Support offered under this proposal:
The external users of the facility may count on the full collaboration of LNEC’s staff for technical and scientific assistance. The staff plays an important role on all phases of the experimental studies and comprises senior research officers, assistant and junior researchers, doctoral students and technicians, working in a multidisciplinary environment and having a large experience in earthquake engineering topics. After receiving the necessary training, users will be able to fully participate in the test preparation, execution, data acquisition and interpretation. LNEC will provide assistance for organising the logistics for transportation, accommodation and subsistence, which will be reimbursed to users through a dedicated budget for T&S, and will also provide facilities for the organisation of meetings and workshops. The strong ties with the international research community are important for the existing multidisciplinary, dynamic and vibrant research environment, but LNEC’s complementary facilities (e.g., library, social centre, high-performance grid computing centre, high-speed internet connections) also contribute to it.
Outreach to new users: LNEC hosts several international scientific meetings promoting the connection between research and industry, particularly SMEs, and fostering the joint preparation and execution of R&D&I projects. EU funding is paramount for potential users to start performing shaking table tests, since these are at the forefront of seismic experimental research but are costly activities.
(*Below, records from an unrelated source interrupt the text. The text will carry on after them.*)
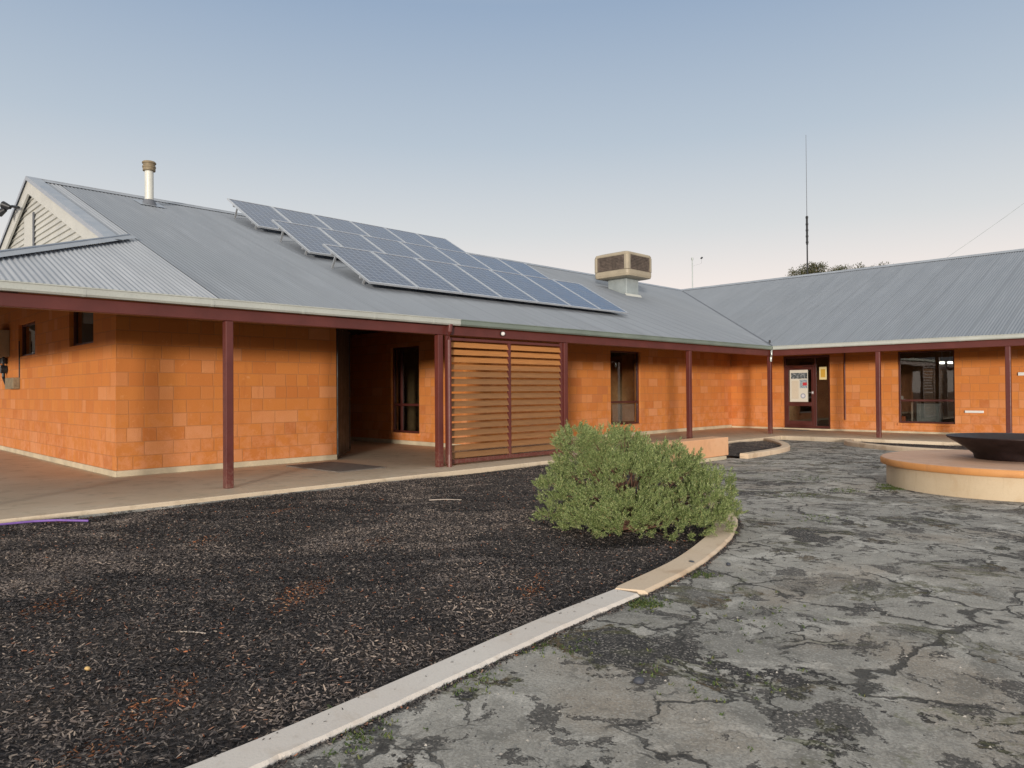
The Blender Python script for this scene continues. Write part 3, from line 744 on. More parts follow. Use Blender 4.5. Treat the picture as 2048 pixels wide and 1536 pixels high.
# ------------------------------------------------------------------ veranda posts, beams, gutters
posts = [(0, -17.06), (0, -13.16), (0, -9.69), (0, -4.67), (0, 0), (3.16, 0), (6.21, 0), (9.3, 0), (12.4, 0), (0, -20.55)]
for i, (x, y) in enumerate(posts):
    p = MB(); h = .058; p.box(x-h, x+h, y-h, y+h, -.002, 2.398)
    o = p.build('veranda_post', M['maroon'], bld, bevel=.012)
b = MB(); b.box(-.055, .06, -20.6, -.0605, 2.4, 2.565); b.build('veranda_beam', M['maroon'], bld, bevel=.008)
b = MB(); b.box(-.055, XR, -.06, .055, 2.4, 2.565); b.build('veranda_beam', M['maroon'], bld, bevel=.008)
b = MB(); b.box(-16.6, -.055, -20.6, -20.49, 2.4, 2.565); b.build('veranda_beam', M['maroon'], bld, bevel=.008)
# rafters
rf = MB()
for y in np.arange(-19.9, -.6, 1.2):
    rf.add([(.05, y, zl(.05)-.13), (.05, y+.05, zl(.05)-.13), (WX, y+.05, zl(WX)-.13), (WX, y, zl(WX)-.13), (.05, y, zl(.05)-.03), (.05, y+.05, zl(.05)-.03), (WX, y+.05, zl(WX)-.03), (WX, y, zl(WX)-.03)],
           [(0, 1, 2, 3), (4, 5, 6, 7), (0, 1, 5, 4), (1, 2, 6, 5), (2, 3, 7, 6), (3, 0, 4, 7)])

def gutter(axis, c, a0, a1, out, mat, nm='gutter', joints=()):
    """quad gutter; profile outwards from c"""
    mb = MB(); pr = [(0, 2.68), (0, 2.575), (.085, 2.575), (.105, 2.60), (.105, 2.672), (.118, 2.676), (.118, 2.69), (.098, 2.69), (.095, 2.60), (.08, 2.585), (.008, 2.585), (.008, 2.68)]
    def P(o, z, a): return (c+out*o, a, z) if axis == 0 else (a, c+out*o, z)
    n = len(pr); mb.add([P(o, z, a0) for o, z in pr]+[P(o, z, a1) for o, z in pr], [(i, (i+1) % n, n+(i+1) % n, n+i) for i in range(n)])
    def plate(a, w, g_):
        q = [(-.001-g_, 2.575-g_), (.087+g_, 2.575-g_), (.106+g_, 2.60-g_), (.106+g_, 2.668), (-.001-g_, 2.668)]
        k = len(q); mb.add([P(o, z, a-w) for o, z in q]+[P(o, z, a+w) for o, z in q], [tuple(range(k)), tuple(range(k, 2*k))]+[(i, (i+1) % k, k+(i+1) % k, k+i) for i in range(k)])
    plate(a0+.004, .003, 0); plate(a1-.004, .003, 0)
    for j in joints: plate(j, .022, .003)
    return mb.build(nm, mat, bld)
gutter(0, .075, -20.82, -12.78, 1, M['gut_cream'], joints=(-18.95, -17.35, -15.95, -14.65, -13.4))
gutter(0, .076, -12.775, -.19, 1, M['gut_green'], joints=(-9, -5, -2))
gutter(1, -.075, .19, XR, -1, M['gut_cream'], joints=(1.0, 2.2, 3.6, 5.2, 7.0, 8.8))
gutter(1, -20.62, -16.8, .07, -1, M['gut_cream'])
# corner gutter piece
cg = MB(); cg.box(.078, .185, -.185, -.078, 2.577, 2.60); cg.box(.02, .30, -.30, -.19, 2.6, 2.61)
cg = MB(); cg.prism([(.079, -.19), (.19, -.19), (.19, -.079), (.079, -.079)], 2.574, 2.6)
cg.build('gutter_corner', M['zinc'], bld)
# downpipes
d = MB(); d.path([(.14, -13.0, 2.585), (.145, -13.02, 2.45), (.13, -13.03, 2.3), (.13, -13.03, .2), (.13, -13.03, .02)], .045, 14)
d.tube((.135, -13.035, .13), (.135, -13.035, .22), .051, n=14); d.tube((.135, -13.035, -.05), (.135, -13.035, .13), .048, n=14)
d.build('downpipe', M['maroon'], bld, smooth=False)
d = MB(); d.path([(.13, -.13, 2.58), (.13, -.13, 2.44), (.085, -.085, 2.36), (.085, -.085, 2.22)], .03, 12); d.tube((.085, -.085, 2.3), (.085, -.085, 2.35), .036)
d.build('downpipe', M['zinc'], bld)
d = MB(); d.path([(1.26, WY-.04, 2.9), (1.26, WY-.04, .37)], .022, 10); d.build('downpipe', M['maroon'], bld)

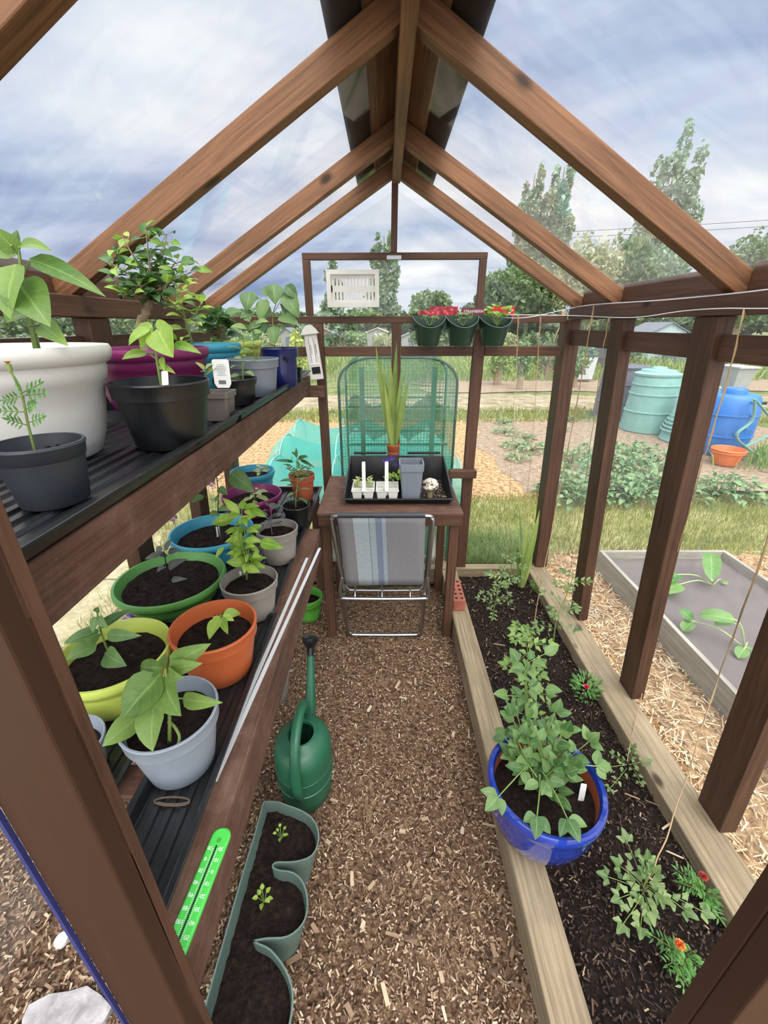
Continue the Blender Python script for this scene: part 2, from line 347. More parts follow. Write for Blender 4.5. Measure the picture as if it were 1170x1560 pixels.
# rafters
sl = (2.165-1.637)/.883
def roofz(x): return ZR - sl*abs(x-XR)            # underside line of the rafters
ang = math.atan(sl); RH = .061; nv = {1: V((math.sin(ang), 0, math.cos(ang))), -1: V((-math.sin(ang), 0, math.cos(ang)))}
names = {(0, 1): 'right rafter nearest the camera, just at the top edge', (1, 1): 'largest right rafter sloping down to the post beside the blue barrel', (2, 1): 'middle right rafter in front of the poplars', (3, 1): 'thinner right rafter at the back gable',
         (0, -1): 'rafter cutting the top left corner of the view', (1, -1): 'largest left rafter running down behind the small citrus-like tree', (2, -1): 'middle left rafter between the large one and the gable', (3, -1): 'thinner left rafter at the back gable'}
for i, y in enumerate(YR):
    for s in (1, -1):
        if i == 0 and s == 1: continue
        xe = 1.0 if s > 0 else -.92; rh = RH if i < 3 else .056; xs = XR-s*.018
        p0 = V((xs, y+.022, roofz(XR)+(.018*sl)-(0 if i < 3 else .004)))+nv[s]*rh/2; p1 = V((xe, y+.022, roofz(xe)-(0 if i < 3 else .002)))+nv[s]*rh/2
        tag(beam('rafter', p0, p1, .045, rh, m_rafter, up=nv[s]), 'brown '+names[(i, s)], 'rafter', 'roof rafters')
# ridge
m_felt = C0('dark_roofing_felt', srgb(34, 30, 28))
rb = tag(beam('ridge_beam', (.051, -.4, 2.2), (.049, 2.326, 2.2), .036, .145, m_rafter), 'long brown ridge beam running overhead along the roof peak', 'beam')
dZ = RH/math.cos(ang)
for s, nm in ((1, 'right'), (-1, 'left')):
    def onroof(x, off): return V((x, 0, roofz(x)+dZ))+nv[s]*off
    a = onroof(XR+s*.05, .0095); up = nv[s]
    o = beam('ridge_side_board', (a.x, -.4, a.z), (a.x, 2.46, a.z), .098, .018, m_rafter, up=up); tag(o, f'brown board beside the ridge beam on the {nm} slope', 'board')
    a = onroof(XR+s*.088, .026)
    o = beam('roof_capping', (a.x, -.4, a.z), (a.x, 2.47, a.z), .185, .008, m_felt, up=up); tag(o, f'black ridge capping strip on the {nm} slope', 'capping')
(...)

In what concerns the advertisement of opportunities, LNEC maintains a website publicising its activities and where announcements for open research funding calls are posted. LNEC is also present on all major social media (Facebook, LinkedIn, Twitter) targeting at specific audiences.


Review procedure under this proposal:
For details on the TA evaluation process, please refer to Task 1.2 of WP1 and the process followed by the TA-SEP in particular.